Records from a data collection:
========================================
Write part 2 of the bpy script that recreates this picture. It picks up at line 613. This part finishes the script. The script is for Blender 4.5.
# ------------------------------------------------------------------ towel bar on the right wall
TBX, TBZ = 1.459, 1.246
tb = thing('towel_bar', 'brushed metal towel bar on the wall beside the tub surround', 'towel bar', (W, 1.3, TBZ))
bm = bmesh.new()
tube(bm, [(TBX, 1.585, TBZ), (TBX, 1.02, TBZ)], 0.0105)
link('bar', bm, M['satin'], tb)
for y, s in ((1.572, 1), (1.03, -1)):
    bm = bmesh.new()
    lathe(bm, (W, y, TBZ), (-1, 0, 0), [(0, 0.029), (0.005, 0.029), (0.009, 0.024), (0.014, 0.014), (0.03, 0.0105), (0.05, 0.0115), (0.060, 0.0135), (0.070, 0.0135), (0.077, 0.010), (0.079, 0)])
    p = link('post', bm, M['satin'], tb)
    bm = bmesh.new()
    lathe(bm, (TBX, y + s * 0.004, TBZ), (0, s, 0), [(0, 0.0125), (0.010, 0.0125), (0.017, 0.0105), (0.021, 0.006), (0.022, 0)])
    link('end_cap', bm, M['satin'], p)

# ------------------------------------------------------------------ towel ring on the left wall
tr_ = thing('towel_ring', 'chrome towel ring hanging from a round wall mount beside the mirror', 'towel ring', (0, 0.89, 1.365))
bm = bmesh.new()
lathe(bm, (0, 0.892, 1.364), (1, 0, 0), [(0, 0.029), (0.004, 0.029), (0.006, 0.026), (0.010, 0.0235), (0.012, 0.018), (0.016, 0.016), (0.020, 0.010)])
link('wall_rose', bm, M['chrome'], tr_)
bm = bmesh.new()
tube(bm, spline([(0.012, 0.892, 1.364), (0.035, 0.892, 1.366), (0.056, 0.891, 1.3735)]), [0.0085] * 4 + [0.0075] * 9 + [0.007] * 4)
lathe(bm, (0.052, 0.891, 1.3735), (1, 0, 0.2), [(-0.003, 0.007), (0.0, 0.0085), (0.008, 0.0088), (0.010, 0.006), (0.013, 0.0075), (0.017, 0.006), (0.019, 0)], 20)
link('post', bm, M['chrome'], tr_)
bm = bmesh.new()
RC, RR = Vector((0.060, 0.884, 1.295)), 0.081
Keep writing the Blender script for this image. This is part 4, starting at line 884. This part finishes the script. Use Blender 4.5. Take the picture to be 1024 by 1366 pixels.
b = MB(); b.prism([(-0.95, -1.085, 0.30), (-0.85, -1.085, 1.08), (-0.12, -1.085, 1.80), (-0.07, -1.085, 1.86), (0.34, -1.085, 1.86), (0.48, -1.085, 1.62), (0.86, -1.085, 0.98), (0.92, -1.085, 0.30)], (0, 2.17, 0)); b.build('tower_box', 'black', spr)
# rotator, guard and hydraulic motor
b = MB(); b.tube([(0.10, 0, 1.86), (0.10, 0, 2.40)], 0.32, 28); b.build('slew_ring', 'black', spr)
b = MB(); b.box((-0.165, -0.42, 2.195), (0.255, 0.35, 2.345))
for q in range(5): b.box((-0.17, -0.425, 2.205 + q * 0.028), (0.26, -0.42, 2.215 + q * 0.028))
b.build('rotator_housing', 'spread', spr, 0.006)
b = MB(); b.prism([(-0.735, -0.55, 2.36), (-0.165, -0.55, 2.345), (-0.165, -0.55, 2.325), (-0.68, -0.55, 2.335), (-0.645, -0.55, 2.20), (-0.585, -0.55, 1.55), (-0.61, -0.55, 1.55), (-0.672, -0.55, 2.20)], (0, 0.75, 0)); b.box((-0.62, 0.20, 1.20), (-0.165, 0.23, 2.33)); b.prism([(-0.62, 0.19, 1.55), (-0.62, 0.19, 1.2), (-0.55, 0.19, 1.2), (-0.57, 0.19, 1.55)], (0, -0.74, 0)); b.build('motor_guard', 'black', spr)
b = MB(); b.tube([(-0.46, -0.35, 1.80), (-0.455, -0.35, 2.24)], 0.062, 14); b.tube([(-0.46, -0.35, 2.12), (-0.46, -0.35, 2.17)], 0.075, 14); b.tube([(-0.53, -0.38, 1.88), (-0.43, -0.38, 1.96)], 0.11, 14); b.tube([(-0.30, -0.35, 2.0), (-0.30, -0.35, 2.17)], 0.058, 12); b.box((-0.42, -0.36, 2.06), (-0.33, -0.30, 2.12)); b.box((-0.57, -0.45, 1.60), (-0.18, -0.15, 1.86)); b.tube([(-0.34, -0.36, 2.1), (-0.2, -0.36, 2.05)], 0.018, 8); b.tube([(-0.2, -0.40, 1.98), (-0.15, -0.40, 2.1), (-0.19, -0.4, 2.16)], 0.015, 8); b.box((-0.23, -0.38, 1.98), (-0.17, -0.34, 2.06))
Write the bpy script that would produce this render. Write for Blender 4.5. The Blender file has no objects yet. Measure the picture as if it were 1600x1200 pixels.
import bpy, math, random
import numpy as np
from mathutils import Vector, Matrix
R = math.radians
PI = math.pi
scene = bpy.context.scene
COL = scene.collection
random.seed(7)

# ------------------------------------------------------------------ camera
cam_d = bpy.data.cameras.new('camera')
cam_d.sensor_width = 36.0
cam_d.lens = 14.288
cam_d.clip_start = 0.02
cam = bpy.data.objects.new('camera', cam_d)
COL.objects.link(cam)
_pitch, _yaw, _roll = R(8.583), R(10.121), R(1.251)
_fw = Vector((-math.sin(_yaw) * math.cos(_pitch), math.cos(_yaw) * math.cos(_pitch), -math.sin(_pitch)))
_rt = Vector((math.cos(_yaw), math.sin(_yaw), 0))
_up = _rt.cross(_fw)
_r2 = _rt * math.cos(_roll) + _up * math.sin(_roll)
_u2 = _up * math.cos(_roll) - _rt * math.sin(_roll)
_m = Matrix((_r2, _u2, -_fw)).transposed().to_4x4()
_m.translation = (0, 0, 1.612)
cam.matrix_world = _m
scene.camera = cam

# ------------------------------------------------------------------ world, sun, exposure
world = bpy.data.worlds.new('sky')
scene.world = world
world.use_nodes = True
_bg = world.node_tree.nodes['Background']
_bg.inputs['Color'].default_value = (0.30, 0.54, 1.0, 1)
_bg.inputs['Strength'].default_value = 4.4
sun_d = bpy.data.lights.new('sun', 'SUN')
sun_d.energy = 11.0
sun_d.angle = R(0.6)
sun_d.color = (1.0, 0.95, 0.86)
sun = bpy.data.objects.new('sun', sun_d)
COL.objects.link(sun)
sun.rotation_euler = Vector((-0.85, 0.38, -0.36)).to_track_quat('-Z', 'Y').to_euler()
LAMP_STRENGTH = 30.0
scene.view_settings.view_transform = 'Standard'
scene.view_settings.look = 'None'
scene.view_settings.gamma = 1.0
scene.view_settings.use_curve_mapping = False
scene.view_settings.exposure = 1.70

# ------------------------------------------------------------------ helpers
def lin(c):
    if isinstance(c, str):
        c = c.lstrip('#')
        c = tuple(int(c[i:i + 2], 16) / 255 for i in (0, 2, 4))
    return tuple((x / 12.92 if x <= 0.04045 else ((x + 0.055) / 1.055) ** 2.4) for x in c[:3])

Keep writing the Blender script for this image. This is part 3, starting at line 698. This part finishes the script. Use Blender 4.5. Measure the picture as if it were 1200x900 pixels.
========================================
Select all lines in the listing that include the word "finishes".

Write part 2 of the bpy script that recreates this picture. It picks up at line 613. This part finishes the script. The script is for Blender 4.5.
Keep writing the Blender script for this image. This is part 4, starting at line 884. This part finishes the script. Use Blender 4.5. Take the picture to be 1024 by 1366 pixels.
Keep writing the Blender script for this image. This is part 3, starting at line 698. This part finishes the script. Use Blender 4.5. Measure the picture as if it were 1200x900 pixels.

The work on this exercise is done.